··· DATA SECTION ···

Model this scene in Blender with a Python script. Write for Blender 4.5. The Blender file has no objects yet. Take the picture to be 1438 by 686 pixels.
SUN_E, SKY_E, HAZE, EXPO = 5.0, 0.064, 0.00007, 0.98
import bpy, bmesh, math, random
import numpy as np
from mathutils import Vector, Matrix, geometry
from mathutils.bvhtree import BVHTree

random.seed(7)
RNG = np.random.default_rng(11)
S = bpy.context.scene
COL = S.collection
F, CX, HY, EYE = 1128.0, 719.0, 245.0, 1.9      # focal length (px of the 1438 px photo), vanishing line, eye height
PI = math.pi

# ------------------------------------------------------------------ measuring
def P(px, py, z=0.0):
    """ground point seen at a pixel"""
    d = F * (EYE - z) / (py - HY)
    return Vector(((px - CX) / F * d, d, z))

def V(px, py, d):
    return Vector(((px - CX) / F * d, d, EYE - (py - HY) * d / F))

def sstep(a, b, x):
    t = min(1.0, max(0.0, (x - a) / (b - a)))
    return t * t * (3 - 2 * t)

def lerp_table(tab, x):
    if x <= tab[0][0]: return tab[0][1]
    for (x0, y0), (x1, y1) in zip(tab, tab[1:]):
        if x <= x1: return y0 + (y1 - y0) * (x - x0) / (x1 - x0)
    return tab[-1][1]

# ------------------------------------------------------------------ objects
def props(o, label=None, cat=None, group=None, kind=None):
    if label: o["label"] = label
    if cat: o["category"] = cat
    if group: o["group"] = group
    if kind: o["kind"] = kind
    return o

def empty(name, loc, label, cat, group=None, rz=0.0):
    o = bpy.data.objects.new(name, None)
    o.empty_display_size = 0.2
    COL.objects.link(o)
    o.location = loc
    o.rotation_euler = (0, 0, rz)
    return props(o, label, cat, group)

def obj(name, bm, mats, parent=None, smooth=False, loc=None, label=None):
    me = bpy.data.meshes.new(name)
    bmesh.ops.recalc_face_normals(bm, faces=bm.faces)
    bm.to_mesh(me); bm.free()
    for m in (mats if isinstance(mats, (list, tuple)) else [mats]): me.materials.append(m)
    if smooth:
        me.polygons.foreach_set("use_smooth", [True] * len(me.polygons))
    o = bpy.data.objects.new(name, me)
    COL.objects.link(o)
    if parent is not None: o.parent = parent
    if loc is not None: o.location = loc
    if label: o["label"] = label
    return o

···

## DIRECTIONS FOR THIS TASK
Repeat the data above, word for word.

## TASK ANSWER
Model this scene in Blender with a Python script. Write for Blender 4.5. The Blender file has no objects yet. Take the picture to be 1438 by 686 pixels.
SUN_E, SKY_E, HAZE, EXPO = 5.0, 0.064, 0.00007, 0.98
import bpy, bmesh, math, random
import numpy as np
from mathutils import Vector, Matrix, geometry
from mathutils.bvhtree import BVHTree

random.seed(7)
RNG = np.random.default_rng(11)
S = bpy.context.scene
COL = S.collection
F, CX, HY, EYE = 1128.0, 719.0, 245.0, 1.9      # focal length (px of the 1438 px photo), vanishing line, eye height
PI = math.pi

# ------------------------------------------------------------------ measuring
def P(px, py, z=0.0):
    """ground point seen at a pixel"""
    d = F * (EYE - z) / (py - HY)
    return Vector(((px - CX) / F * d, d, z))

def V(px, py, d):
    return Vector(((px - CX) / F * d, d, EYE - (py - HY) * d / F))

def sstep(a, b, x):
    t = min(1.0, max(0.0, (x - a) / (b - a)))
    return t * t * (3 - 2 * t)

def lerp_table(tab, x):
    if x <= tab[0][0]: return tab[0][1]
    for (x0, y0), (x1, y1) in zip(tab, tab[1:]):
        if x <= x1: return y0 + (y1 - y0) * (x - x0) / (x1 - x0)
    return tab[-1][1]

# ------------------------------------------------------------------ objects
def props(o, label=None, cat=None, group=None, kind=None):
    if label: o["label"] = label
    if cat: o["category"] = cat
    if group: o["group"] = group
    if kind: o["kind"] = kind
    return o

def empty(name, loc, label, cat, group=None, rz=0.0):
    o = bpy.data.objects.new(name, None)
    o.empty_display_size = 0.2
    COL.objects.link(o)
    o.location = loc
    o.rotation_euler = (0, 0, rz)
    return props(o, label, cat, group)

def obj(name, bm, mats, parent=None, smooth=False, loc=None, label=None):
    me = bpy.data.meshes.new(name)
    bmesh.ops.recalc_face_normals(bm, faces=bm.faces)
    bm.to_mesh(me); bm.free()
    for m in (mats if isinstance(mats, (list, tuple)) else [mats]): me.materials.append(m)
    if smooth:
        me.polygons.foreach_set("use_smooth", [True] * len(me.polygons))
    o = bpy.data.objects.new(name, me)
    COL.objects.link(o)
    if parent is not None: o.parent = parent
    if loc is not None: o.location = loc
    if label: o["label"] = label
    return o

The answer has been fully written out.